Don't Let Arizona Become the Silicon Wasteland

At Arizona Tech Council’s most recent Council Connect event, a thought occurred to me as the discussion began to center around the quickly growing tech sector and the ever-popular “Silicon Desert” label.

Here in Arizona, “Silicon Desert” has become a buzzword to describe the influx of tech companies and startups into the state that’s occurred over the past five or so years. But, to me, this concept and labeling immediately renders us a secondary place to do business, rather than a primary destination.

It’s the stuff of legend now, but back in the late 70s and early 80s Silicon Valley sprang up as a cheap alternative to doing business in the economic strongholds of New York City and Los Angeles. Silicon Valley got its start because while it was close to the hub of San Francisco, it didn’t have the high costs associated with doing business there.

Fast forward to present day, where Arizona is being looked upon in similar ways. But the key to Arizona’s continued success with the tech industry lies in whether or not we can move beyond being seen as a place where “cheap labor” is plentiful, where people jump to jobs that require same skillet but offer much lower pay than in other major cities.

Arizona has seen a steady stream of big-name tech companies hitting the scene. Some of the hottest companies out there – Yelp, PayPal, Apple, Zenefits, Weebly, just to name a few – have set up offices, and this is being heralded as the ushering in of a new era by local press. But what these companies are really just setting up glorified call centers. None of the real moving-and-shaking is planned for Arizona. Arizona deserves to be considered much more than the next Bombay Call Center.

We need to move past this, but the only way to grow a true tech community is with an abundance of smart people, period.

At LeadMD we’ve lost key talent to companies like Amazon and Google, as well as other Bay Area startups, simply because Arizona is not viewed as the “IT” culture that people see on TV shows like HBO’s popular Silicon Valley.

Fact is, in today’s environment, talent can work from anywhere. It’s the local “ecosystem” that keeps people in a certain area. And in Arizona, there are major shortcomings on this front. There’s simply not enough talent, money and resources to keep and grow great people.

But there is good news: All of this is in our power, as members of the tech community in Arizona, to change.

As someone who has lived in both Arizona and San Francisco, I can add some personal experience here.

At LeadMD, we pay Bay Area salaries to our employees, with a standard deviation of 5-10k. But, in Arizona, the cost of living is about half of that in San Francisco when you account for things like the cost of rent and mortgage.

While this calculation shows that the cost of living in Arizona is about three quarters that of in San Francisco, I can tell you with the time spent in traffic, the cost of parking, and the unavailability of real estate, it’s at least one-half in real terms. Also, in my experience, the cost of 1,000 square feet of living space in San Francisco is equal to about 4,500 here in Arizona.

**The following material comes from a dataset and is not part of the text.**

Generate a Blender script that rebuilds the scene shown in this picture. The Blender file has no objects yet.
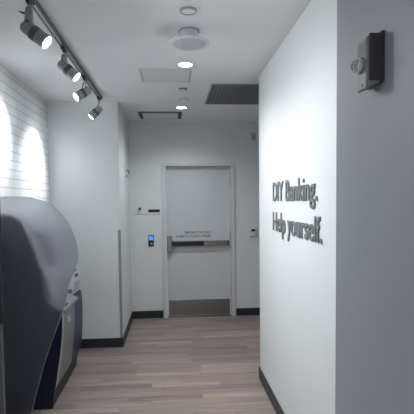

With the combination of a low cost of living and a poor talent pool, Arizona becomes a tech wasteland. We must work to avoid this at all costs, and the way forward is through education.

Another important takeaway that occurred to me from the Council Connect discussion is the number of questions that I answered about marketing automation, and what it entails. In San Francisco, it would be a working part of most everyone’s knowledge base. This signals to me that there is some disconnect in the understanding of current technologies and methodologies. We need to create the environment that we want to be.

Modern-day Arizona still has strong ties to its legacy as the center of the Wild West. This mentality lends itself perfectly to the tech sector and its unique way of thinking. But to truly succeed, we need to get past the boom-bust real estate cycle and middle man industry way of thinking. On the current path, these industries will be replaced by tech ventures in the next 10 years, and it’s up to us to make sure we’re bringing in the right businesses, ideas and people to the mix.